Effects of Sn grain size on intermetallic compounds formation in 5 µm diameter Cu/Sn pillar bumps

Uniform 5 µm diameter Cu/Sn micro-bump array has been fabricated by multilayer electrodeposition, and the effect of Sn grain orientation and size on Cu 6 Sn 5 and Cu 3 Sn growth have been studied through FIB–SEM and electron backscatter diffraction. The solder layer in Ф5 µm Cu/matte Sn micro-bump we fabricated contains only four to five columnar Sn grains with no obvious preferred orientation and there is no significant difference in the growth of Cu 6 Sn 5 in different oriented Sn grains. However, the Sn grain size has much more effect on intermetallic compound (IMC) growth.
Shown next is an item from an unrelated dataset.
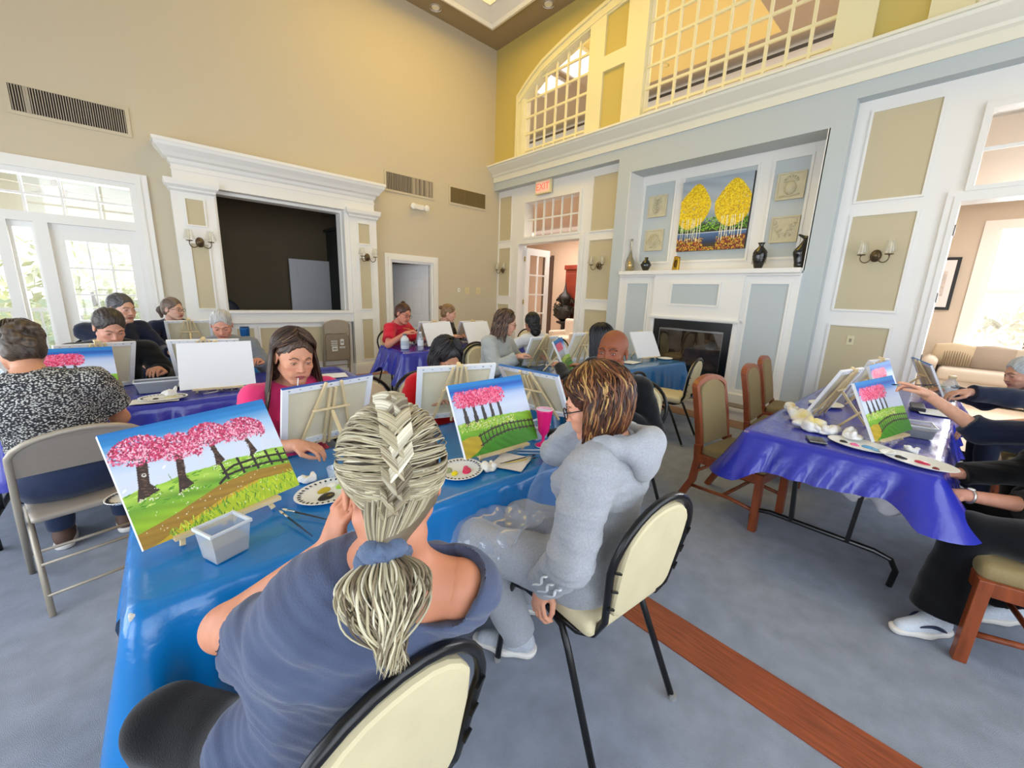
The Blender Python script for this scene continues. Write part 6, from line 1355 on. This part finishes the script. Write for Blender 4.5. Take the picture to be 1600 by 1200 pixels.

At 150 °C, the diffusion coefficient of Cu/bright-Sn system(~ 200 nm Sn) is calculated to be 13.09 × 10 −17 m 2 s −1 , nearly three times that of Cu/matte–Sn system (2–5 µm Sn), about 4.51 × 10 −17 m 2 s −1 . Also, a simple model of boundary diffusion controlled IMC growth is proposed to explore the mechanism of grain size effect. Large Sn grain size will slow down the interfacial reaction in micro-bump due to low grain boundary density and large bulk diffusion distance.